6. The linearly polarized dipole antenna with an unbalanced microstrip feed of claim 1 wherein said ground plane has a length of Y and a width of X.

7. The linearly polarized dipole antenna with an unbalanced microstrip feed of claim 1 wherein said substrate has a thickness of t and a dielectric constant value of ∈.

8. The linearly polarized dipole antenna with an unbalanced microstrip feed of claim 1 wherein when an electrical signal is input to said microstrip feed line, said antenna radiates.

9. The linearly polarized dipole antenna with an unbalanced microstrip feed of claim 1 wherein when an electrical signal is input to said microstrip feed line, a current flow is created in said first dipole element which induces a nearly equal current on said second dipole element that is out of phase resulting in a current flow, I, in the same direction in both said first dipole element and said second dipole element.

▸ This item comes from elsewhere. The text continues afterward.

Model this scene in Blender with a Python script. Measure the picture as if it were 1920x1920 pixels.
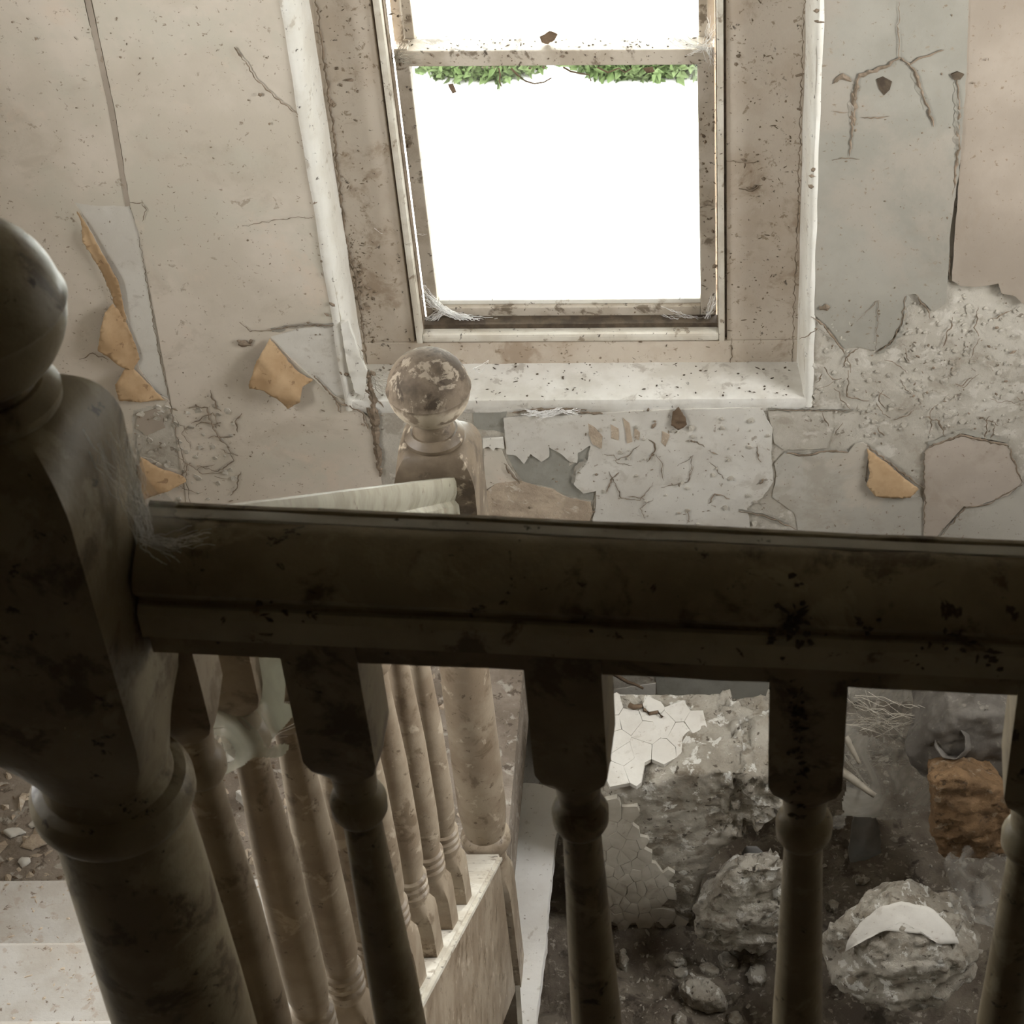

10. The linearly polarized dipole antenna with an unbalanced microstrip feed of claim 1 wherein said first vertical stem has a first height, h, and said second vertical stem has a second height, different from said first height.

11. The linearly polarized dipole antenna with an unbalanced microstrip feed of claim 1 wherein said first horizontal arm has first length, L1, and said second horizontal arm has a second length, L2, that is different from said first length, L1.